これまでの経緯を見てみますと、北海道と札幌市が同額補助を出すというような慣行が、長年続いてきたというふうに思います。北海道が正式にそのように発表されたかどうか私は存じませんが、先日、新聞で、そういう方向でというふうなお話がありましたので、これは、札幌交響楽団の内容をそれなりに知る者にとってはなかなか大変な状況かなと思います。
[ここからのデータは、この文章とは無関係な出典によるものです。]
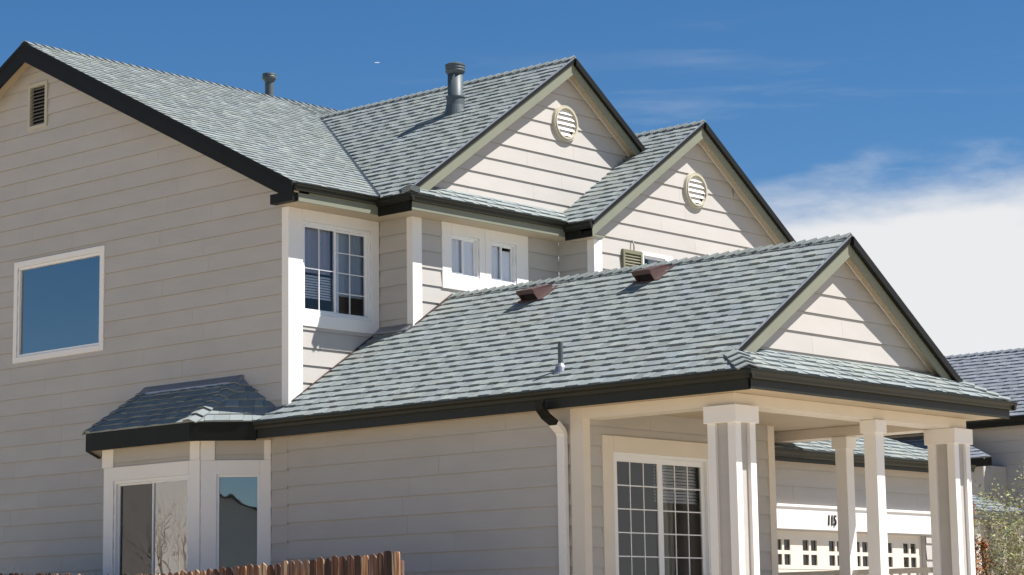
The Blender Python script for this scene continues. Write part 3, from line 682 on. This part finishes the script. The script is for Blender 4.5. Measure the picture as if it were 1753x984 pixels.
m = MB(); m.hexa([(-.13, 1.02, tz - .075), (-.13, 3.47, tz - .075), (-.025, 3.47, tz - .01), (-.025, 1.02, tz - .01)], [(-.13, 1.02, tz - .045), (-.13, 3.47, tz - .045), (-.025, 3.47, tz + .06), (-.025, 1.02, tz + .06)]); m.build('flashing', 'flash', bayr)
def fas(a, b, z0, z1, material, name='fascia', t=.03):
    a, b = V(a), V(b); d = (b - a).normalized(); n = V((d.y, -d.x, 0)); m = MB()
    m.prism([(a.x, a.y, z0), (b.x, b.y, z0), (b.x, b.y, z1), (a.x, a.y, z1)], n * t); return m.build(name, material, H)
fas(EL, EC, -.55, bz - .005, 'dark', t=-.03); fas(EC, ER, -.55, bz - .005, 'dark', t=-.03); fas(ELL, EL, -.55, bz - .005, 'dark', t=-.03)
m = MB(); m.prism([(EL.x + .03, EL.y, -.52), (EC.x + .03, EC.y + .02, -.52), (ER.x + .02, ER.y + .03, -.52), (-.02, .36, -.52), (-.02, 4.63, -.52)], (0, 0, .02)); m.build('soffit', 'soffit', H)
# step flashing where the lower roof meets the upper walls
m = MB(); m.hexa([(.03, -.040, .03), (X1, -.040, X1 * LS + .01), (X1, -.032, X1 * LS + .01), (.03, -.032, .03)], [(.03, -.040, .065), (X1, -.040, X1 * LS + .045), (X1, -.032, X1 * LS + .045), (.03, -.032, .065)]); m.build('flashing', 'copper', lowA)
m = MB(); m.hexa([(X1, W2Y - .038, X1 * LS + .01), (LX, W2Y - .038, LZ + .01), (LX, W2Y - .028, LZ + .01), (X1, W2Y - .028, X1 * LS + .01)], [(X1, W2Y - .038, X1 * LS + .05), (LX, W2Y - .038, LZ + .05), (LX, W2Y - .028, LZ + .05), (X1, W2Y - .028, X1 * LS + .05)]); m.build('flashing', 'copper', lowA)
m = MB(); m.hexa([(X1 - .16, W2Y, X1 * LS - .07), (X1 - .16, -.03, X1 * LS - .07), (X1 - .026, -.03, X1 * LS + .01), (X1 - .026, W2Y, X1 * LS + .01)], [(X1 - .16, W2Y, X1 * LS - .045), (X1 - .16, -.03, X1 * LS - .045), (X1 - .026, -.03, X1 * LS + .06), (X1 - .026, W2Y, X1 * LS + .06)]); m.build('flashing', 'flash', lowA)

# ---- roof penetrations
def lathe(prof, loc, n=28):
    m = MB(); rings = []
    for r, z in prof:
        rings.append(len(m.v)); m.v += [(loc[0] + r * math.cos(2 * math.pi * k / n), loc[1] + r * math.sin(2 * math.pi * k / n), loc[2] + z) for k in range(n)]
    for a, b in zip(rings, rings[1:]):
        for k in range(n): m.f.append((a + k, a + (k + 1) % n, b + (k + 1) % n, b + k)); m.tone.append(.5); m.tint.append(.5)
    m.f.append(tuple(rings[-1] + k for k in range(n))); m.tone.append(.5); m.tint.append(.5); return m
P1 = (4.524, .654, 5.47)
fl = lathe([(.135, -.15), (.135, .80)], P1).build('flue_pipe', 'pipe', H, smooth=False)
fl.data.polygons.foreach_set('use_smooth', [len(p.vertices) == 4 for p in fl.data.polygons])
lathe([(.22, -.14), (.165, .10), (.155, .22), (.172, .235), (.172, .255), (.137, .262)], P1).build('flashing_collar', 'pipe', fl)
lathe([(.137, .66), (.172, .70), (.176, .72), (.168, .73), (.168, .745), (.176, .755), (.176, .77), (.168, .78), (.168, .795), (.178, .805), (.178, .83), (.13, .855), (.05, .868), (.01, .87)], P1).build('cap', 'pipe', fl)
P2 = (6.07, 7.2, 6.45)
fl = lathe([(.088, -.1), (.088, 1.06)], P2).build('flue_pipe', 'pipe', H); lathe([(.09, .96), (.14, 1.03), (.145, 1.07), (.135, 1.09), (.145, 1.10), (.14, 1.13), (.06, 1.15), (.01, 1.155)], P2).build('cap', 'pipe', fl)
P3 = (.084, -5.45, .055)
fl = lathe([(.036, -.1), (.036, .40), (.030, .40), (.030, .2)], P3, 16).build('vent_pipe', 'pipe', H)
lathe([(.16, -.11), (.10, -.03), (.075, .05), (.05, .085), (.038, .10)], P3, 20).build('flashing_collar', 'flash', fl)
tdv = V((1, 0, LS)).normalized(); nv = V((-LS, 0, 1)).normalized()
def box_vent(x, y):
    o = V((x, y, x * LS)); P = lambda t, s, h: o + tdv * t + V((0, s, 0)) + nv * h
    m = MB(); w = .165
    m.hexa([P(-.05, -w, .20), P(-.05, w, .20), P(.42, w, .05), P(.42, -w, .05)], [P(-.05, -w, .225), P(-.05, w, .225), P(.42, w, .075), P(.42, -w, .075)])
    for sg in (-1, 1):
        s0, s1 = (w - .015) * sg, w * sg
        m.hexa([P(.0, s0, .0), P(.0, s1, .0), P(.4, s1, .0), P(.4, s0, .0)], [P(-.05, s0, .20), P(-.05, s1, .20), P(.42, s1, .06), P(.42, s0, .06)])
    m.hexa([P(-.05, -w, .15), P(-.05, w, .15), P(-.03, w, .15), P(-.03, -w, .15)], [P(-.05, -w, .20), P(-.05, w, .20), P(-.03, w, .20), P(-.03, -w, .20)])
    v = m.build('box_vent', 'brown', H)
    m = MB(); m.hexa([P(.03, -w + .01, .0), P(.03, w - .01, .0), P(.06, w - .01, .0), P(.06, -w + .01, .0)], [P(.03, -w + .01, .18), P(.03, w - .01, .18), P(.06, w - .01, .18), P(.06, -w + .01, .18)]); m.build('opening', 'black', v)
    m = MB(); m.hexa([P(-.02, -w - .08, .0), P(-.02, w + .08, .0), P(.46, w + .08, .0), P(.46, -w - .08, .0)], [P(-.02, -w - .08, .03), P(-.02, w + .08, .03), P(.46, w + .08, .022), P(.46, -w - .08, .022)]); m.build('flange', 'brown', v)
box_vent(2.27, -3.0); box_vent(2.35, -5.21)

# ---- downspout
m = MB(); yd = -5.585
def seg(mb, pts, w=.135, d=.08):
    pts = [V(p) for p in pts]
    rings = []
    for i, p in enumerate(pts):
        dd = (pts[min(i + 1, len(pts) - 1)] - pts[max(i - 1, 0)]).normalized(); a = V((0, 1, 0)); b = dd.cross(a).normalized()
        rings.append([p + a * w / 2 + b * d / 2, p - a * w / 2 + b * d / 2, p - a * w / 2 - b * d / 2, p + a * w / 2 - b * d / 2])
    for r0, r1 in zip(rings, rings[1:]): mb.hexa(r0, r1)
seg(m, [(-.07, yd, -.82), (-.07, yd, -4.4)]); ds = m.build('downspout', 'white', H, bevel=.006)
m = MB(); seg(m, [(-.24, yd, -.70), (-.10, yd, -.80), (-.07, yd, -.86)], .145, .09); m.build('elbow', 'white', ds, bevel=.008)
m = MB(); seg(m, [(-.52, yd, -.42), (-.51, yd, -.52), (-.40, yd, -.62), (-.22, yd, -.71)]); m.build('elbow', 'dark', ds, bevel=.008)

# ---- garage wing
GY = -5.0; frG = Frame((0, GY, 0), (1, 0, 0), (0, -1, 0)); gop = (4.90, 10.10, -4.4, -1.99)
sided_wall(H, frG, lambda z: (4.55, 10.7), GROUND, -.85, [gop], seed=16)
m = MB(); m.box(10.6, 10.7, GY + .1, W3Y - .03, GROUND, -.85); m.build('wall', 'siding', H)
gs = .46; ge = -.745
gar = roof_face(H, [(4.45, -5.36, ge), (11.05, -5.36, ge), (7.30, W3Y - .05, ge + gs * 3.754), (4.45, W3Y - .05, ge + gs * 3.754)], 61)
roof_face(H, [(11.05, -5.36, ge), (11.05, W3Y - .05, ge), (7.30, W3Y - .05, ge + gs * 3.754)], 62)
bx('fascia', 4.5, 11.05, -5.36, -5.335, ge - .20, ge - .03, 'gutter', H); bx('fascia', 11.025, 11.05, -5.33, W3Y - .1, ge - .20, ge - .03, 'gutter', H)
gutter(H, (4.5, -5.36, ge - .02), (11.13, -5.36, ge - .02), (0, -1, 0)); bx('soffit', 4.55, 11.0, -5.33, GY - .001, ge - .17, ge - .15, 'soffit', H)
m = MB(); frG.box(m, 4.56, 10.45, -1.965, -1.615, .0, .05); hb = m.build('header_board', 'white', H, bevel=.004)
m = MB(); frG.box(m, 4.56, 10.45, -1.615, -1.575, .0, .075); m.build('drip_cap', 'white', hb)
fc = bpy.data.curves.new('digits', 'FONT'); fc.body = '115'; fc.size = .225; fc.extrude = .008; fc.shear = .12; fc.space_character = 1.0; fc.offset = .004
to = bpy.data.objects.new('tmp', fc); COL.objects.link(to); bpy.context.view_layer.update()
dm = bpy.data.meshes.new_from_object(to.evaluated_get(bpy.context.evaluated_depsgraph_get())); bpy.data.objects.remove(to)
dm.materials.clear(); dm.materials.append(M['digit'])
do = link('house_number', dm, H); do.matrix_parent_inverse = Matrix(); do.parent = hb; do.rotation_euler = (R(90), 0, 0); do.location = (7.06, GY - .062, -1.885); do.scale = (.78, 1.05, 1)
pw = .7429
doorp = MB(); frG.box(doorp, 4.9, 10.1, -4.4, -1.99, -.16, -.12); gd = doorp.build('garage_door', 'white', H)
for r_ in range(4):
    z1 = -1.99 - r_ * .6025; z0 = z1 - .598
    if r_ > 0:
        m = MB(); frG.box(m, 4.9, 10.1, z0, z1, -.12, -.09); dp = m.build('door_panel', 'cream', gd, bevel=.004)
        for k in range(7):
            c = 4.90 + pw * (k + .5); m = MB(); frG.box(m, c - .28, c + .28, z0 + .12, z1 - .12, -.089, -.075); m.build('raised_panel', 'cream', dp, bevel=.008)
    else:
        m = MB(); ops = []
        zc = -2.325
        for k in range(7):
            c = 4.90 + pw * (k + .5)
            for sx in (-1, 1):
                for sz in (-1, 1): ops.append((c + sx * .115 - .085, c + sx * .115 + .085, zc + sz * .115 - .085, zc + sz * .115 + .085))
        bz_ = sorted({z0, z1})
        for za, zb, sp in strips(lambda z: (4.9, 10.1), z0, z1, ops):
            for (p0, p1, q0, q1) in sp: frG.box(m, p0, p1, za, zb, -.12, -.085)
        dp = m.build('door_panel', 'cream', gd)
        for (o0, o1, q0, q1) in ops:
            m = MB(); m.face([frG.p(o0, q0, -.112), frG.p(o1, q0, -.112), frG.p(o1, q1, -.112), frG.p(o0, q1, -.112)]); m.build('window_pane', 'darkglass', dp)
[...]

札幌市も補助金についてはそれなりに見直していかなければならないという立場でもありますので、札響がどういう状況にあって、そして補助金を削減するということが可能な団体であるかどうかというようなことや地域に対する貢献度などから、市民が納得できる補助金の額であるのかどうかということを多面的に考えていかなければならないと思っております。慎重に判断させていただきたいというふうに思っております。

「市立大学の学長の人選について」

北海道新聞

市立大学のことに関してなのですけれども、学長について、川崎さんが辞められてからだいぶたつわけですけれども、その作業の進ちょく状況というのはどうなっているのかということなのですが。

市長

大変ご心配いただきましたけれども、時間の問題からいえば、来年4月に申請をするまでには、学長予定者は内定しておかなければいけないということになります。もちろん、それまでには間に合うように、今、慎重に人選をさせていただいているという状況でございます。遅くとも来年2月ぐらいまでには決めなければいけないというふうに考えておりまして、鋭意努力をしているということでございます。

北海道新聞

来年2月ぐらいまでにはというのは何か理由があるのでしょうか。

市長

4月に申請をしなければならないという意味です。

北海道新聞

余裕を持たせるという意味で2月までということなのですか。

市長

はい。

北海道新聞

分かりました。もうだいぶん絞り込みは進んでいるという形なのでしょうか、何人かぐらいに。

市長

絞り込みと言っていいのかどうか分かりませんが、準備室ではそれなりに方針を立てております。皆さんから誇りに思われるような大学であるとか、いろいろテーマがございますし、信頼を得られ、かつ、市民に親しまれというふうなテーマを持っておりますので、それにふさわしい人選をしようということで、現在努力をしているということでございます。

北海道新聞

デザイン分野とか看護分野、もしくは全然別の分野とか、そのような学長を選ぶ上での分野の絞り込みみたいなものはあるのでしょうか。

市長

そういうふうに考えて適当な方がおられればもちろんそれでいいですし、そうではなくて、大学運営のマネジメントをしていただけて、人望のある方であれば、特に専門ということにこだわることも、また必要ではない状況も生まれる可能性があるということです。

北海道新聞

今、大学運営のマネジメントをしてくれて、人望のある人ならというふうな話をされましたが、それは必ずしもいわゆる前学長予定者のようにビッグネームではなくてもよいというふうな考え方でしょうか。

市長

そこまでは私は特定の方をイメージして言っているわけではありません。

北海道新聞

分かりました。

「敬老パスについて(3)」

札幌タイムス

敬老パスの話に戻ってしまうのですけれども、従来、担当部局の方は大体4年ぐらいデータを見て、それからまた見直すなり、考えていきたいということをおっしゃっていたのですけれども、今回5段階と選択肢が多くなりまして、見込みよりも多かれ少なかれ差がつく可能性もあると思うのです、交付率にしても。5段階になったことで見直しの期間を短く、例えば2年になるとか、そういう可能性というのはありますでしょうか。

市長

そこは何とも言えませんけれども、いったん制度をつくりますと、なるべく落ち着きのある使い方といいますか、そういう状態をつくるということが1つ大事かなというふうに思います。落ち着いたデータといいますか、そういうのが大事かなというふうに思いますので、当初事務局で言っていたような内容でできればというふうに思っております。

(以上)

この内容については、重複した言葉遣いや、明らかな言い直しがあったものなどを整理した上で作成しています。